Research laboratory Huntingdon Life Sciences will finally be able to file its long-awaited accounts at Companies House after the government put forward legislation to protect the identity of its auditors.

The company law reform bill clause that proposes to identify the senior audit partner in an audit report was amended to allow some companies to hide the identity of the audit firm involved altogether.

The clause now states that the auditor’s name need not be given, to do so ‘would create or be likely to create a serious risk that the auditor, the senior statutory auditor or any other person would be subject to violence or intimidation’.

The inclusion in the bill of this exception is a direct result of the problems that Huntingdon has faced because of protest action over animal testing.
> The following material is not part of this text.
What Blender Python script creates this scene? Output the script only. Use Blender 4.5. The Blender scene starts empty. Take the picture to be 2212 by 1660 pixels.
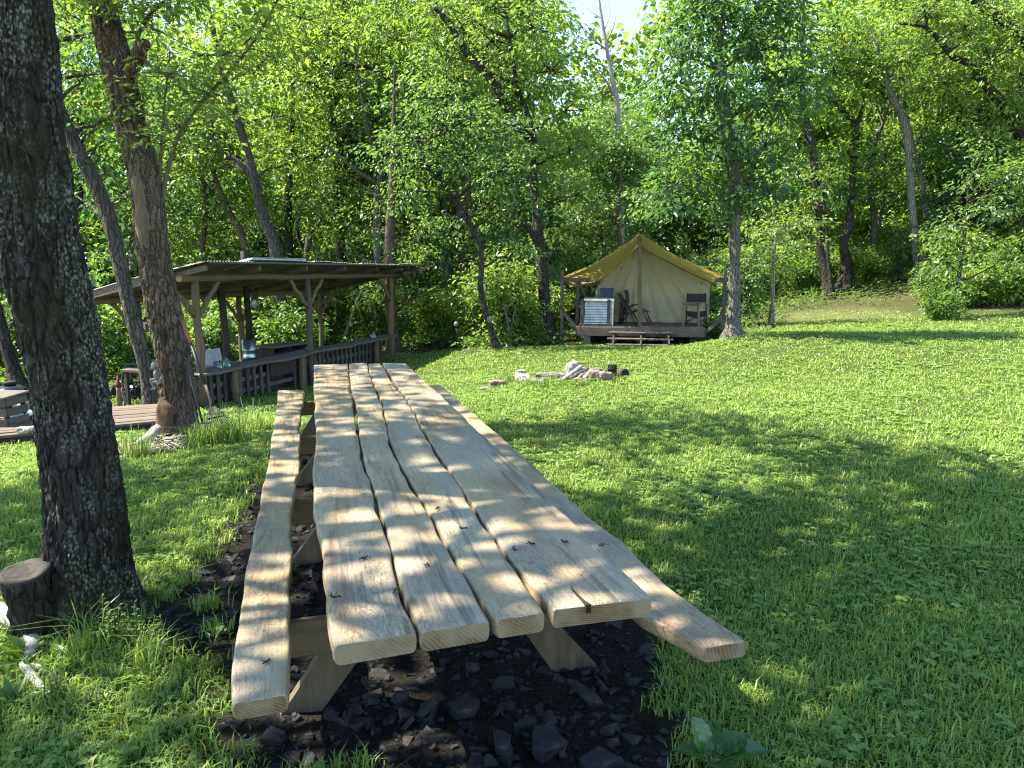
import bpy, math, random
import numpy as np
from mathutils import Vector, Matrix, noise as mnoise

SC = bpy.context.scene
COL = SC.collection
R = math.radians

# ------------------------------------------------------------ camera, sky, sun, exposure
EYE = 1.75
PITCH = R(9.07)
FPX = 1534.0                      # focal length in units of a 2212 px wide picture
cam_d = bpy.data.cameras.new('camera')
cam_d.sensor_width = 36.0
cam_d.lens = FPX / 2212.0 * 36.0
cam_d.clip_start = 0.05
cam_d.clip_end = 600.0
cam = bpy.data.objects.new('camera', cam_d)
cam.location = (0, 0, EYE)
cam.rotation_euler = (R(90) - PITCH, 0, 0)
COL.objects.link(cam)
SC.camera = cam

SUN_AZ = R(-86)                   # left of the view direction
SUN_EL = R(55)
world = bpy.data.worlds.new('World')
SC.world = world
world.use_nodes = True
wn = world.node_tree
bg = wn.nodes['Background']
sky = wn.nodes.new('ShaderNodeTexSky')
sky.sky_type = 'NISHITA'
sky.sun_disc = False
sky.sun_elevation = SUN_EL
sky.sun_rotation = SUN_AZ
sky.dust_density = 0.15
sky.ozone_density = 1.2
sky.altitude = 600.0
wn.links.new(sky.outputs['Color'], bg.inputs['Color'])
bg.inputs['Strength'].default_value = 0.13
sun_d = bpy.data.lights.new('sun', 'SUN')
sun_d.energy = 5.0
sun_d.angle = R(0.5)
sun_d.color = (1.0, 0.93, 0.79)
sun = bpy.data.objects.new('sun', sun_d)
SUNV = Vector((math.sin(SUN_AZ) * math.cos(SUN_EL), math.cos(SUN_AZ) * math.cos(SUN_EL), math.sin(SUN_EL)))
sun.rotation_euler = SUNV.to_track_quat('Z', 'Y').to_euler()
sun.location = SUNV * 60
COL.objects.link(sun)
SC.view_settings.view_transform = 'Standard'
SC.view_settings.look = 'None'
SC.view_settings.gamma = 1.0
SC.view_settings.exposure = 2.08
cy = SC.cycles
cy.use_denoising = True
cy.denoising_prefilter = 'NONE'
cy.filter_width = 1.15
cy.max_bounces = 5
cy.diffuse_bounces = 3
cy.glossy_bounces = 2
cy.transmission_bounces = 3
cy.transparent_max_bounces = 4
cy.caustics_reflective = False
cy.caustics_refractive = False
cy.sample_clamp_indirect = 6.0

# ------------------------------------------------------------ view helpers
CP, SP = math.cos(PITCH), math.sin(PITCH)
def ray(u, v):
    y = 830.0 - v
    Y = FPX * CP + y * SP
    return (u - 1106.0) / Y, (y * CP - FPX * SP) / Y
def W(u, v, d):                   # the point seen at (u, v) at forward distance d
    a, b = ray(u, v)
    return np.array([a * d, d, EYE + b * d])
def GZ(u, v, z):                  # the point seen at (u, v) at height z
    a, b = ray(u, v)
    t = (z - EYE) / b
    return np.array([a * t, t, z])

# ------------------------------------------------------------ terrain
_anch = [(0, 0, 0), (0, 2.5, 0), (-1.2, 4.5, 0), (-2.15, 3.4, 0), (2.5, 3, 0), (1.5, 6.5, -.04), (-1.6, 7.2, -.08),
         (5, 6, 0), (8, 9, .0), (3, 9, -.05), (0.7, 12.2, -.15), (4, 13, -.15), (9, 14, 0.), (-4, 6, -.12), (-6, 5, -.2), (0, -8, 0), (12, 0, .1), (-10, 0, -.2)]
for u, v, d in [(390, 955, 8.7), (440, 880, 12.7), (672, 835, 15.9), (848, 772, 19.8), (1250, 748, 19.3), (1380, 750, 19.0), (1520, 742, 19.0), (1583, 728, 18.5),
                (1800, 680, 27), (2100, 668, 27), (1500, 645, 38), (1985, 606, 32), (1790, 640, 32), (950, 700, 27),
                (1075, 755, 18), (200, 925, 10.5), (60, 850, 14), (300, 800, 20), (700, 700, 30), (2300, 585, 36)]:
    _anch.append(tuple(W(u, v, d)))
for x, y, z in [(-40, 20, -2.5), (-40, 60, -2), (0, 70, 1.5), (40, 70, 3.5), (45, 20, 1.5), (-20, 45, -1.2), (0, -40, 0), (20, -10, .2), (0, 130, 3), (110, 110, 4), (-110, 110, -2), (-110, -20, -2), (110, -20, 2)]:
    _anch.append((x, y, z))
_anch = np.array(_anch, float)
def _phi(a, b):
    d2 = ((a[:, None, :] - b[None, :, :]) ** 2).sum(-1)
    return np.sqrt(d2 + 2.0)
_A = _phi(_anch[:, :2], _anch[:, :2]) - 0.02 * np.eye(len(_anch))
_wts = np.linalg.solve(_A, _anch[:, 2])
def ground_z(xy):
    xy = np.atleast_2d(np.asarray(xy, float))
    out = np.empty(len(xy))
    for i in range(0, len(xy), 20000):
        out[i:i + 20000] = _phi(xy[i:i + 20000], _anch[:, :2]) @ _wts
    x, y = xy[:, 0], xy[:, 1]
    out += 0.012 * np.sin(x * 2.3 + 1.1 * np.sin(y * 1.7)) * np.sin(y * 2.9 + x)
    return out
def gz1(x, y):
    return float(ground_z([(x, y)])[0])
def G(u, v):                      # the ground point seen at (u, v)
    a, b = ray(u, v)
    lo = 0.3
    t = lo
    while t < 90:
        if EYE + b * t < gz1(a * t, t): break
        t *= 1.02
    for _ in range(12):
        m = t / 1.02 * 0.5 + t * 0.5
        if EYE + b * m < gz1(a * m, m): t = m
        else: t = t * 1.004
    return np.array([a * t, t, gz1(a * t, t)])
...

It has yet to file its 2003 and 2004 accounts at Companies House after Big Four firm Deloitte abandoned it as a client more than two years ago.

Deloitte stepped down from its position after an intense two-week protest campaign by animal rights groups Stop Huntingdon Animal Cruelty (SHAC) and the Animal Liberation Front. The campaign targeted Huntingdon’s directors and offices across the UK, and caused criminal damage.

After its success in forcing Deloitte to withdraw, SHAC warned that any other auditor involved with Huntingdon would also face protest action.

Since Deloitte’s withdrawal, successive trade and industry secretaries have granted extensions to the deadline for Huntingdon to file its accounts – a situation that is likely to be sustained until the company law reform bill becomes law, which will probably happen in the spring of 2007.

It is still uncertain whether the legislation will persuade an auditor to take on the company as a client. Much of what SHAC learns about Huntingdon’s suppliers and customers comes from inside information, and some fear that identifying the company’s auditor may not prove a tough task for activists.